Objective
Output every line of the data exactly as it appears.

Given information
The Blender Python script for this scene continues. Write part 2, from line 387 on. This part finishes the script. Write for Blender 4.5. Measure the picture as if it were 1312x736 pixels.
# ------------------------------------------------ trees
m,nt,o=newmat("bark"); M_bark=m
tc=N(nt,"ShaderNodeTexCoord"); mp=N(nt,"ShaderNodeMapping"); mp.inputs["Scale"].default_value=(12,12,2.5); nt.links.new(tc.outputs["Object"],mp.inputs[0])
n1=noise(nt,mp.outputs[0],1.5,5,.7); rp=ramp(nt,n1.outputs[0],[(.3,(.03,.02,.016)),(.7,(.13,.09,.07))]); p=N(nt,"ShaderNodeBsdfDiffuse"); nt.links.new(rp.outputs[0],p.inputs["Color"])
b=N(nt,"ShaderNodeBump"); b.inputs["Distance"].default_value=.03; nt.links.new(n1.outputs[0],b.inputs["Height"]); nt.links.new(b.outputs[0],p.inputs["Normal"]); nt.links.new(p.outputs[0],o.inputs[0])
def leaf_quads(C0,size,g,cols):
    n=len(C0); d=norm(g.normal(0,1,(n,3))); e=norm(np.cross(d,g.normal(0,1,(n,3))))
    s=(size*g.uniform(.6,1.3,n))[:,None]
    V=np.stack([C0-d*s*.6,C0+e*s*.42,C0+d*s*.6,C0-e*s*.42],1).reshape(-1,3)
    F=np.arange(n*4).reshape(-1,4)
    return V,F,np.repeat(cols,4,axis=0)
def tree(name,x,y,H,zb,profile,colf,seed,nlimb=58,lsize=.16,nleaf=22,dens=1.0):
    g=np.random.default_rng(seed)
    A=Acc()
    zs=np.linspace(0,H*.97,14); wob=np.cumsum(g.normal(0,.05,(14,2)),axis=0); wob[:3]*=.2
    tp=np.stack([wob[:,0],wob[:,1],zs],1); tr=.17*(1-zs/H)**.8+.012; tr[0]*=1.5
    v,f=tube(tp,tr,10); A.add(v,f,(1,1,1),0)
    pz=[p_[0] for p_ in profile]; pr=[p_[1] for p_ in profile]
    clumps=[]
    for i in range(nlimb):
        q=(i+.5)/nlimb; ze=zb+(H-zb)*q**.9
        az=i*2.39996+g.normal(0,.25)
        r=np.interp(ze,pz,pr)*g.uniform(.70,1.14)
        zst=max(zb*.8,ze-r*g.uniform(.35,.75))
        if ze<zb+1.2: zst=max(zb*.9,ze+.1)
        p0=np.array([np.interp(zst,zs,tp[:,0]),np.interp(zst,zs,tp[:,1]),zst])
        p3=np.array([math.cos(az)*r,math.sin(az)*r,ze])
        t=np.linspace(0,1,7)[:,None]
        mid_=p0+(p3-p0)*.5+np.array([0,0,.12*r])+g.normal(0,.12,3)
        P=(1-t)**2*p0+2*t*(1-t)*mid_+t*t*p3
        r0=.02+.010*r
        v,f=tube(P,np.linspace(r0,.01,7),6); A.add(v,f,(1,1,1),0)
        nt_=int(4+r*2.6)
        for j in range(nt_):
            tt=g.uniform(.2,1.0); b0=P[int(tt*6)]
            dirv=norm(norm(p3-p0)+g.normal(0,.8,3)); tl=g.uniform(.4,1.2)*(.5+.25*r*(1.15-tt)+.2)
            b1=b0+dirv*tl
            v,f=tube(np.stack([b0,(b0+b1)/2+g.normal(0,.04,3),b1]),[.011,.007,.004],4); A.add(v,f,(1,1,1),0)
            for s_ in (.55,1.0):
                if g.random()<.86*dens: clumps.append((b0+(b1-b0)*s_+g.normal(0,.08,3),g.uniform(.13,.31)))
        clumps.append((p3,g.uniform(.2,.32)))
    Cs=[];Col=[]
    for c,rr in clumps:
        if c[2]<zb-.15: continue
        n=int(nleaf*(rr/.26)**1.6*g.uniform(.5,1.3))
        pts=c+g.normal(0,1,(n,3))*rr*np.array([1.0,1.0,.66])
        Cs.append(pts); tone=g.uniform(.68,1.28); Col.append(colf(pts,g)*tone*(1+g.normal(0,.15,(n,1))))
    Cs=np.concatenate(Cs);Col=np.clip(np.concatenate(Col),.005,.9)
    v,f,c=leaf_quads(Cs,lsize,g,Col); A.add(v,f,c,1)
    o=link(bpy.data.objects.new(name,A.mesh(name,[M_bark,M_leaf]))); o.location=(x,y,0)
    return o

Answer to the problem
The Blender Python script for this scene continues. Write part 2, from line 387 on. This part finishes the script. Write for Blender 4.5. Measure the picture as if it were 1312x736 pixels.
# ------------------------------------------------ trees
m,nt,o=newmat("bark"); M_bark=m
tc=N(nt,"ShaderNodeTexCoord"); mp=N(nt,"ShaderNodeMapping"); mp.inputs["Scale"].default_value=(12,12,2.5); nt.links.new(tc.outputs["Object"],mp.inputs[0])
n1=noise(nt,mp.outputs[0],1.5,5,.7); rp=ramp(nt,n1.outputs[0],[(.3,(.03,.02,.016)),(.7,(.13,.09,.07))]); p=N(nt,"ShaderNodeBsdfDiffuse"); nt.links.new(rp.outputs[0],p.inputs["Color"])
b=N(nt,"ShaderNodeBump"); b.inputs["Distance"].default_value=.03; nt.links.new(n1.outputs[0],b.inputs["Height"]); nt.links.new(b.outputs[0],p.inputs["Normal"]); nt.links.new(p.outputs[0],o.inputs[0])
def leaf_quads(C0,size,g,cols):
    n=len(C0); d=norm(g.normal(0,1,(n,3))); e=norm(np.cross(d,g.normal(0,1,(n,3))))
    s=(size*g.uniform(.6,1.3,n))[:,None]
    V=np.stack([C0-d*s*.6,C0+e*s*.42,C0+d*s*.6,C0-e*s*.42],1).reshape(-1,3)
    F=np.arange(n*4).reshape(-1,4)
    return V,F,np.repeat(cols,4,axis=0)
def tree(name,x,y,H,zb,profile,colf,seed,nlimb=58,lsize=.16,nleaf=22,dens=1.0):
    g=np.random.default_rng(seed)
    A=Acc()
    zs=np.linspace(0,H*.97,14); wob=np.cumsum(g.normal(0,.05,(14,2)),axis=0); wob[:3]*=.2
    tp=np.stack([wob[:,0],wob[:,1],zs],1); tr=.17*(1-zs/H)**.8+.012; tr[0]*=1.5
    v,f=tube(tp,tr,10); A.add(v,f,(1,1,1),0)
    pz=[p_[0] for p_ in profile]; pr=[p_[1] for p_ in profile]
    clumps=[]
    for i in range(nlimb):
        q=(i+.5)/nlimb; ze=zb+(H-zb)*q**.9
        az=i*2.39996+g.normal(0,.25)
        r=np.interp(ze,pz,pr)*g.uniform(.70,1.14)
        zst=max(zb*.8,ze-r*g.uniform(.35,.75))
        if ze<zb+1.2: zst=max(zb*.9,ze+.1)
        p0=np.array([np.interp(zst,zs,tp[:,0]),np.interp(zst,zs,tp[:,1]),zst])
        p3=np.array([math.cos(az)*r,math.sin(az)*r,ze])
        t=np.linspace(0,1,7)[:,None]
        mid_=p0+(p3-p0)*.5+np.array([0,0,.12*r])+g.normal(0,.12,3)
        P=(1-t)**2*p0+2*t*(1-t)*mid_+t*t*p3
        r0=.02+.010*r
        v,f=tube(P,np.linspace(r0,.01,7),6); A.add(v,f,(1,1,1),0)
        nt_=int(4+r*2.6)
        for j in range(nt_):
            tt=g.uniform(.2,1.0); b0=P[int(tt*6)]
            dirv=norm(norm(p3-p0)+g.normal(0,.8,3)); tl=g.uniform(.4,1.2)*(.5+.25*r*(1.15-tt)+.2)
            b1=b0+dirv*tl
            v,f=tube(np.stack([b0,(b0+b1)/2+g.normal(0,.04,3),b1]),[.011,.007,.004],4); A.add(v,f,(1,1,1),0)
            for s_ in (.55,1.0):
                if g.random()<.86*dens: clumps.append((b0+(b1-b0)*s_+g.normal(0,.08,3),g.uniform(.13,.31)))
        clumps.append((p3,g.uniform(.2,.32)))
    Cs=[];Col=[]
    for c,rr in clumps:
        if c[2]<zb-.15: continue
        n=int(nleaf*(rr/.26)**1.6*g.uniform(.5,1.3))
        pts=c+g.normal(0,1,(n,3))*rr*np.array([1.0,1.0,.66])
        Cs.append(pts); tone=g.uniform(.68,1.28); Col.append(colf(pts,g)*tone*(1+g.normal(0,.15,(n,1))))
    Cs=np.concatenate(Cs);Col=np.clip(np.concatenate(Col),.005,.9)
    v,f,c=leaf_quads(Cs,lsize,g,Col); A.add(v,f,c,1)
    o=link(bpy.data.objects.new(name,A.mesh(name,[M_bark,M_leaf]))); o.location=(x,y,0)
    return o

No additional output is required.